Rücktritt und Gefahrerhöhung in der Cyberversicherung
Veraltete Server und fehlende Sicherheitsupdates führen auch in der Cyberversicherung nicht zwangsläufig zur Leistungsfreiheit. Das hat das Landgericht Tübingen in dem bisher ersten Urteil zu einer Cyberversicherung am 26.05.2023 zum Geschäftszeichen 4 O 193/21 entschieden.
In dem entschiedenen Sachverhalt hatte ein Mitarbeiter der Klägerin versehentlich eine Schadensoftware heruntergeladen. Diese konnte sich auf 16 der insgesamt 21 Server ausbreiten und verschlüsselte diese Server unwiderruflich. Die Widerherstellungsarbeiten dauerte Monate und kosteten die Klägerin mehrere Millionen Euro, insbesondere auch aufgrund der längeren Betriebsunterbrechung. 11 der insgesamt 21 Server waren bereits bei Vertragsschluss veraltet und hatten zum Teil seit Jahren keine Sicherheitsupdates mehr erhalten.
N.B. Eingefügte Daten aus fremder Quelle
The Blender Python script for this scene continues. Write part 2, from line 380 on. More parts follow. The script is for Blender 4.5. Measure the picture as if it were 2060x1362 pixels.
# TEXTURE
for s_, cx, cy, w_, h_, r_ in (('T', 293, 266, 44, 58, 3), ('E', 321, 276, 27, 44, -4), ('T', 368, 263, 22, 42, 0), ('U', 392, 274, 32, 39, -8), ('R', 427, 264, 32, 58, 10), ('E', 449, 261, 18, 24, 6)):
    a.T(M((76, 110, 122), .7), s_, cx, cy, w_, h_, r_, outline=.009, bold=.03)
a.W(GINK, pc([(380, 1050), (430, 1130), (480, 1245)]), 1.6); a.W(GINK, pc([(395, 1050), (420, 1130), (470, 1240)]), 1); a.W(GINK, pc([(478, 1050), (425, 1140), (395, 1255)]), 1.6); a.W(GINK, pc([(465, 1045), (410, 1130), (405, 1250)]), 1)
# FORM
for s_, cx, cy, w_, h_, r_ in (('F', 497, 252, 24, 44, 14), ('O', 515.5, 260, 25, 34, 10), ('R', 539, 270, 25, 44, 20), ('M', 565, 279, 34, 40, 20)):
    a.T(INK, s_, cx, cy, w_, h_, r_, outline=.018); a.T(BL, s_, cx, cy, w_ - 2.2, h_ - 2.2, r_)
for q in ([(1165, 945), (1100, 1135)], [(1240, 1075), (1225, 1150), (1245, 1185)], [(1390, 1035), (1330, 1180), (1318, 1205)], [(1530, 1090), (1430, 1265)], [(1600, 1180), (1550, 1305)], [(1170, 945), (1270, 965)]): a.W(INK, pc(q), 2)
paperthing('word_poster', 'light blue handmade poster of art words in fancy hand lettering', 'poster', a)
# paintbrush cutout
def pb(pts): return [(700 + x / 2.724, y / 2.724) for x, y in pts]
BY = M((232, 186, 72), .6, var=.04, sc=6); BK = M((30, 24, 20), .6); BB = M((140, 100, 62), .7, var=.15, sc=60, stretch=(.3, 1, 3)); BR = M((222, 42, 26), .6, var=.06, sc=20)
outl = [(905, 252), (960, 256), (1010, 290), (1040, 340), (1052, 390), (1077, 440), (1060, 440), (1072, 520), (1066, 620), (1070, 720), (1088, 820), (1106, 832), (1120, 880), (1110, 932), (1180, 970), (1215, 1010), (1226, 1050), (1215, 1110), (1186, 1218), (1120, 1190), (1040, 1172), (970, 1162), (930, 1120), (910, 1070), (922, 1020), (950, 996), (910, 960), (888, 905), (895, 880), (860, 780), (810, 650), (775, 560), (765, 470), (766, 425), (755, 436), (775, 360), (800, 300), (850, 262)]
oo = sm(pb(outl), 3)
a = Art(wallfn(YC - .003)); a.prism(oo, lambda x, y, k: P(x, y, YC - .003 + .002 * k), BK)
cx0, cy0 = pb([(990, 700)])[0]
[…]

Dies nahm die verklagte Cyberversicherung zum Anlass, den Rücktritt vom Vertrag zu erklären und jede Versicherungsleistung zu verweigern.
Damit scheiterte sie jedoch vor dem Landgericht Tübingen und muss nun etwa 2,5 Millionen Euro an die Klägerin zahlen. Das Landgericht Tübingen stellte nämlich nach einer umfangreichen Beweisaufnahme zunächst fest, dass die Klägerin etwaige Anzeigepflichten bestenfalls fahrlässig verletzt hat. Zusätzlich konnte sie den so genannten Kausalitätsgegenbeweis führen. Das vom Gericht eingeholte Sachverständigengutachten kam nämlich zu dem Ergebnis, dass von der heruntergeladenen Schadensoftware die alten und neuen Server gleichermaßen betroffen waren. Mithin hatten die fehlenden Sicherheitsupdates offensichtlich keinen Einfluss auf den Eintritt oder die Höhe des Schadens. Aus diesen Gründen war die Cyberversicherung auch nicht wegen einer Gefahrerhöhung leistungsfrei. Damit scheiterte die Cyberversicherung mit ihren Einwendungen und musste nun für den unstreitigen Versicherungsfall zahlen.
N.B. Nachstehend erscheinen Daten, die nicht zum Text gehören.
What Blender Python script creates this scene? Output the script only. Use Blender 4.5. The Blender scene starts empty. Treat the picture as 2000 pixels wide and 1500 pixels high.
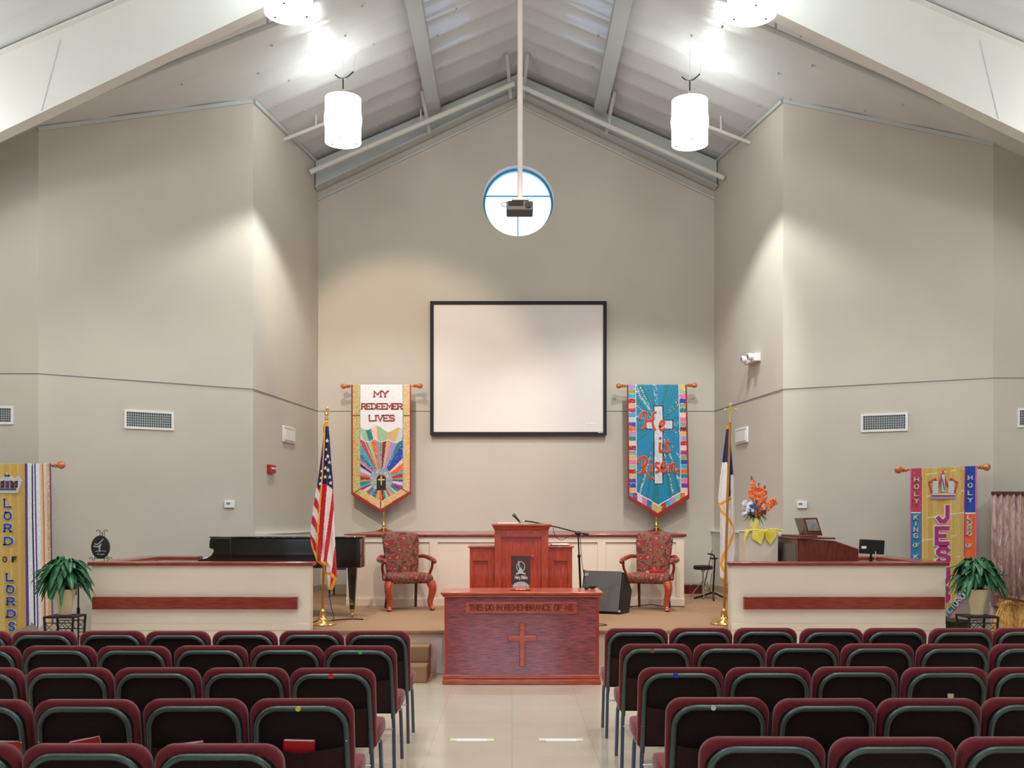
import bpy, bmesh, math, random
from mathutils import Vector, Matrix
random.seed(7)
S = bpy.context.scene
C = S.collection
K = 2000.0; EYE = 1.72; HZ = 1010.0
# ---------------------------------------------------------------- camera, world, exposure
cd = bpy.data.cameras.new('camera'); cam = bpy.data.objects.new('camera', cd); C.objects.link(cam)
cam.location = (0, 0, EYE); cam.rotation_euler = (math.pi/2, 0, 0)
cd.sensor_width = 36; cd.lens = 36; cd.shift_y = 0.13; cd.clip_start = .05; cd.clip_end = 200
S.camera = cam
S.view_settings.view_transform = 'Standard'; S.view_settings.look = 'None'
S.view_settings.exposure = -0.1; S.view_settings.gamma = 1; S.view_settings.use_curve_mapping = False
S.cycles.max_bounces = 8; S.cycles.diffuse_bounces = 5; S.cycles.glossy_bounces = 3
S.cycles.caustics_reflective = False; S.cycles.caustics_refractive = False
S.cycles.sample_clamp_indirect = 6
w = bpy.data.worlds.new('sky'); S.world = w; w.use_nodes = True
w.node_tree.nodes['Background'].inputs[0].default_value = (.45, .68, 1, 1)
w.node_tree.nodes['Background'].inputs[1].default_value = 4

def light(kind, name, loc, energy, col, target=None, **kw):
    d = bpy.data.lights.new(name, kind); d.energy = energy; d.color = col
    for k, v in kw.items(): setattr(d, k, v)
    o = bpy.data.objects.new(name, d); C.objects.link(o); o.location = loc
    if target is not None:
        o.rotation_euler = (Vector(target)-Vector(loc)).to_track_quat('-Z', 'Y').to_euler()
    return o
COOL = (.97, 1.0, .985); WARM = (1, .74, .56)
# pendants further back in the hall and over the side aisles (all outside the frame)
for i, (x, y, e) in enumerate([(-2.3, 6.8, 130), (2.5, 6.8, 130), (-2.3, 3.0, 130), (2.5, 3.0, 130), (-2.3, -1, 70), (2.5, -1, 70)]):
    light('POINT', 'hall_pendant_light', (x, y, 6.9), e, COOL, shadow_soft_size=.25)
for x, y in [(-6.4, 10.2), (6.6, 10.2), (-6.4, 5.5), (6.6, 5.5)]:
    light('POINT', 'aisle_pendant_light', (x, y, 5.3), 100, COOL, shadow_soft_size=.25)
# stage track spots on the roof frame
light('SPOT', 'stage_spot', (-2.85, 11.3, 6.8), 800, WARM, (-1.8, 17.2, 3.75), spot_size=math.radians(45), spot_blend=.5, shadow_soft_size=.06)
light('SPOT', 'stage_spot', (2.9, 11.4, 7.6), 650, (1, .93, .86), (1.7, 16.2, 2.0), spot_size=math.radians(52), spot_blend=.5, shadow_soft_size=.06)
light('SPOT', 'stage_spot', (.3, 9.6, 8.0), 1000, WARM, (.1, 13.2, .5), spot_size=math.radians(44), spot_blend=.6, shadow_soft_size=.08)
# daylight from the entrance windows behind the camera
light('AREA', 'entrance_daylight', (0, -6.3, 2.4), 120, (.55, .72, 1), (0, 5, 1.6), shape='RECTANGLE', size=4, size_y=1.8)

# ---------------------------------------------------------------- materials
def lin(c):
    return tuple(((x/255)/12.92 if x/255 <= .04045 else ((x/255+.055)/1.055)**2.4) for x in c)+(1,)
def M(name, col, rough=.5, metal=0, coat=0, em=None, es=0, n=0, ns=8, st=(1, 1, 1), bump=0, bs=None, col2=None, trans=0, sheen=0, ior=None, alpha=1, detail=4, ramp=(.35, .65), bst=None):
    m = bpy.data.materials.new(name); m.use_nodes = True
    nt = m.node_tree; b = nt.nodes['Principled BSDF']; L = nt.links
    c = lin(col); b.inputs['Base Color'].default_value = c
    b.inputs['Roughness'].default_value = rough; b.inputs['Metallic'].default_value = metal
    b.inputs['Coat Weight'].default_value = coat; b.inputs['Coat Roughness'].default_value = .12
    b.inputs['Transmission Weight'].default_value = trans
    b.inputs['Sheen Weight'].default_value = sheen
    if sheen: b.inputs['Sheen Roughness'].default_value = .4
    if alpha < 1: b.inputs['Alpha'].default_value = alpha
    if ior: b.inputs['IOR'].default_value = ior
    if em: b.inputs['Emission Color'].default_value = lin(em); b.inputs['Emission Strength'].default_value = es
    tc = nt.nodes.new('ShaderNodeTexCoord')
    def noise(scale, stretch):
        mp = nt.nodes.new('ShaderNodeMapping'); mp.inputs['Scale'].default_value = stretch
        L.new(tc.outputs['Object'], mp.inputs[0])
        t = nt.nodes.new('ShaderNodeTexNoise'); t.inputs['Scale'].default_value = scale; t.inputs['Detail'].default_value = detail
        L.new(mp.outputs[0], t.inputs['Vector']); return t
    if n or col2:
        t = noise(ns, st); r = nt.nodes.new('ShaderNodeValToRGB')
        r.color_ramp.elements[0].position = ramp[0]; r.color_ramp.elements[1].position = ramp[1]
        if col2: a_, b_ = c, lin(col2)
        else: a_ = tuple(x*(1-n) for x in c[:3])+(1,); b_ = tuple(min(1, x*(1+n)) for x in c[:3])+(1,)
        r.color_ramp.elements[0].color = a_; r.color_ramp.elements[1].color = b_
        L.new(t.outputs['Fac'], r.inputs[0]); L.new(r.outputs[0], b.inputs['Base Color'])
    if bump:
        t = noise(bs or ns*3, bst or st); bp = nt.nodes.new('ShaderNodeBump'); bp.inputs['Strength'].default_value = bump; bp.inputs['Distance'].default_value = .01
        L.new(t.outputs['Fac'], bp.inputs['Height']); L.new(bp.outputs[0], b.inputs['Normal'])
    return m
def ramp_mat(name, stops, rough, scale, st=(1, 1, 1), kind='noise', coat=0, bump=0, dist=0):
    m = M(name, (128, 128, 128), rough, coat=coat); nt = m.node_tree; L = nt.links; b = nt.nodes['Principled BSDF']
    tc = nt.nodes.new('ShaderNodeTexCoord'); mp = nt.nodes.new('ShaderNodeMapping'); mp.inputs['Scale'].default_value = st
    L.new(tc.outputs['Object'], mp.inputs[0])
    if kind == 'noise':
        t = nt.nodes.new('ShaderNodeTexNoise'); t.inputs['Scale'].default_value = scale; t.inputs['Detail'].default_value = 5; t.inputs['Distortion'].default_value = dist; out = t.outputs['Fac']
    else:
        t0 = nt.nodes.new('ShaderNodeTexNoise'); t0.inputs['Scale'].default_value = scale*.7; L.new(mp.outputs[0], t0.inputs['Vector'])
        mx = nt.nodes.new('ShaderNodeMix'); mx.data_type = 'VECTOR'; mx.inputs[0].default_value = .12
        L.new(mp.outputs[0], mx.inputs[4]); L.new(t0.outputs['Color'], mx.inputs[5])
        t = nt.nodes.new('ShaderNodeTexVoronoi'); t.inputs['Scale'].default_value = scale; L.new(mx.outputs[1], t.inputs['Vector']); out = t.outputs['Distance']
    if kind == 'noise': L.new(mp.outputs[0], t.inputs['Vector'])
    r = nt.nodes.new('ShaderNodeValToRGB'); cr = r.color_ramp
    while len(cr.elements) < len(stops): cr.elements.new(.5)
    for e, (p, c) in zip(cr.elements, stops): e.position = p; e.color = lin(c)
    L.new(out, r.inputs[0]); L.new(r.outputs[0], b.inputs['Base Color'])
    if bump:
        bp = nt.nodes.new('ShaderNodeBump'); bp.inputs['Strength'].default_value = bump; bp.inputs['Distance'].default_value = .01
        L.new(out, bp.inputs['Height']); L.new(bp.outputs[0], b.inputs['Normal'])
    return m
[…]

„Auch wenn die Klägerin in diesem Fall durchaus etwas „Glück hatte“, so müssen auch in der Cyberversicherung Gefahrfragen richtig beantworten werden.“ so Fachanwalt für Versicherungsrecht Tobias Strübing. „Anderenfalls kann es im Leistungsfall zu bösen Überraschungen kommen“.